((
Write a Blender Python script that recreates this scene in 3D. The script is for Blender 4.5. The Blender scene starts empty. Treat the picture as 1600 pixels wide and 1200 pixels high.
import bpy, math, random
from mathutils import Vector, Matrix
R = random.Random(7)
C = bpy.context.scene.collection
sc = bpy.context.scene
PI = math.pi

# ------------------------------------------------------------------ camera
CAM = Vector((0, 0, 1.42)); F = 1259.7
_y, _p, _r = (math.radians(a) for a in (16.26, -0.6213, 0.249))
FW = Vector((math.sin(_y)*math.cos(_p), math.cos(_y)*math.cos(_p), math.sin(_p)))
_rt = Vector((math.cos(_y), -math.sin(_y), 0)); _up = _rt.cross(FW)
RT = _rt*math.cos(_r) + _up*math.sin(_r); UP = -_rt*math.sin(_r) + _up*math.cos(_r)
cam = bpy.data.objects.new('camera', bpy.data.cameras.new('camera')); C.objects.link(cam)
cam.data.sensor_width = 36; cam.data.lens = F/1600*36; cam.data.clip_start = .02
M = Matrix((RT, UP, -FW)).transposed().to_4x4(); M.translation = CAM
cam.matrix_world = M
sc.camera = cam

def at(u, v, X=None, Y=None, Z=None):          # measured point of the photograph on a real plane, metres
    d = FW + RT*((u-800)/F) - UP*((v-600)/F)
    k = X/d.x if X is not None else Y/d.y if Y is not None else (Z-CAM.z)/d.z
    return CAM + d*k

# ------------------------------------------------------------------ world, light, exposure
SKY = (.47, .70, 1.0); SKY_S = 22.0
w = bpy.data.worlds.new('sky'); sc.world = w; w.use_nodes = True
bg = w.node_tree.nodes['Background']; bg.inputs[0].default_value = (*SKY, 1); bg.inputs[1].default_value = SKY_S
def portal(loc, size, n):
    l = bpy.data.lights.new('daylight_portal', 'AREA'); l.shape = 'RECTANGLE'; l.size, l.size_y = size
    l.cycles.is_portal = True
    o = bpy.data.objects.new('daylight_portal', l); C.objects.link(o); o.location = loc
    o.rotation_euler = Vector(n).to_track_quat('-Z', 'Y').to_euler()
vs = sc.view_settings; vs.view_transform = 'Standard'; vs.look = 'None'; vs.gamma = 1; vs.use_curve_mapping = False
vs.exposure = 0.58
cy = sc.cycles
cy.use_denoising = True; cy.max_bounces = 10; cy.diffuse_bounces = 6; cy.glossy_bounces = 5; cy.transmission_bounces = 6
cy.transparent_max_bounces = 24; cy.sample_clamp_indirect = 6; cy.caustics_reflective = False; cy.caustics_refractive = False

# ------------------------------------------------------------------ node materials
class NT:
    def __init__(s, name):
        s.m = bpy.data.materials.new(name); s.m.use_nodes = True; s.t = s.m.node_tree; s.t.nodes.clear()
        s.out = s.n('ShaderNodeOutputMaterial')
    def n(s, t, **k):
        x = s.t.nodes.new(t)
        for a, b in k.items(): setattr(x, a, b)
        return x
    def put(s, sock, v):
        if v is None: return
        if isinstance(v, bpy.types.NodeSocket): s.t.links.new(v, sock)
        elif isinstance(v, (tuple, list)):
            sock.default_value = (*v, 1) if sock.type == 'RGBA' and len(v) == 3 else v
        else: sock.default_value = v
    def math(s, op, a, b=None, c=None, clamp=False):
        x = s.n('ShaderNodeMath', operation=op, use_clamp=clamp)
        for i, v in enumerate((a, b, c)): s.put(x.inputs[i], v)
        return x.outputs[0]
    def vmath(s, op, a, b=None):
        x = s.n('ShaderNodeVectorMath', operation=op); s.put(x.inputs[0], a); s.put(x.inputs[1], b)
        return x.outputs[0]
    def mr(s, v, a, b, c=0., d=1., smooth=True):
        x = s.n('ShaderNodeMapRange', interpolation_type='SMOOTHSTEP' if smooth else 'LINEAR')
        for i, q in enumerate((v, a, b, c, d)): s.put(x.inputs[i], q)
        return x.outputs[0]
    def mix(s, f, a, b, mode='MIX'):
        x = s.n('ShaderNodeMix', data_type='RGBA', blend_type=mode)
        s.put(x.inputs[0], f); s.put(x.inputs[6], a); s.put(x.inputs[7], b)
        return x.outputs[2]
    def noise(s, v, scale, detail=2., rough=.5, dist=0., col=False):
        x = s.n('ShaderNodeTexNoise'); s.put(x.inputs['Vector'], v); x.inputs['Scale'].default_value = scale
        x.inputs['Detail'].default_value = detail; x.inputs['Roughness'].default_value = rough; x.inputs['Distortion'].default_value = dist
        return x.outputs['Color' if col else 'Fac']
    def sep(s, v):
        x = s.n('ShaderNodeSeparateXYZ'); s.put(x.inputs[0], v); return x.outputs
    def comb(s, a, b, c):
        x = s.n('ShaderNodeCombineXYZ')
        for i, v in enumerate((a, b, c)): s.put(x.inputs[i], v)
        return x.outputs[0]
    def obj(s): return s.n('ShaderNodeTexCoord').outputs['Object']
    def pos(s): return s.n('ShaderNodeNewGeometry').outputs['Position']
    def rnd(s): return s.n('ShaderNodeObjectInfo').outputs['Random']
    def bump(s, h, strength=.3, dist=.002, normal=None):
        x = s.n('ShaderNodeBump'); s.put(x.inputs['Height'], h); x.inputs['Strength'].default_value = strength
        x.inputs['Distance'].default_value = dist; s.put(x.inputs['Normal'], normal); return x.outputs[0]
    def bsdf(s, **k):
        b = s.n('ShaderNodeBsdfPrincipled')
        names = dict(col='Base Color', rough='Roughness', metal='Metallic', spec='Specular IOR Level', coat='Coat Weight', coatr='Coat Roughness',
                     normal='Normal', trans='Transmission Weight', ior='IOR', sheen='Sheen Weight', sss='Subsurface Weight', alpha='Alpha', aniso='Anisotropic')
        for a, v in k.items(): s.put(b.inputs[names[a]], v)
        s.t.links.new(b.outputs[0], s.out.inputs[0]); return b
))
## Job
In this exercise, copy only the lines from the opening line of the material through the line where "return CAM + d*k" appears.

## Solved exercise
Write a Blender Python script that recreates this scene in 3D. The script is for Blender 4.5. The Blender scene starts empty. Treat the picture as 1600 pixels wide and 1200 pixels high.
import bpy, math, random
from mathutils import Vector, Matrix
R = random.Random(7)
C = bpy.context.scene.collection
sc = bpy.context.scene
PI = math.pi

# ------------------------------------------------------------------ camera
CAM = Vector((0, 0, 1.42)); F = 1259.7
_y, _p, _r = (math.radians(a) for a in (16.26, -0.6213, 0.249))
FW = Vector((math.sin(_y)*math.cos(_p), math.cos(_y)*math.cos(_p), math.sin(_p)))
_rt = Vector((math.cos(_y), -math.sin(_y), 0)); _up = _rt.cross(FW)
RT = _rt*math.cos(_r) + _up*math.sin(_r); UP = -_rt*math.sin(_r) + _up*math.cos(_r)
cam = bpy.data.objects.new('camera', bpy.data.cameras.new('camera')); C.objects.link(cam)
cam.data.sensor_width = 36; cam.data.lens = F/1600*36; cam.data.clip_start = .02
M = Matrix((RT, UP, -FW)).transposed().to_4x4(); M.translation = CAM
cam.matrix_world = M
sc.camera = cam

def at(u, v, X=None, Y=None, Z=None):          # measured point of the photograph on a real plane, metres
    d = FW + RT*((u-800)/F) - UP*((v-600)/F)
    k = X/d.x if X is not None else Y/d.y if Y is not None else (Z-CAM.z)/d.z
    return CAM + d*k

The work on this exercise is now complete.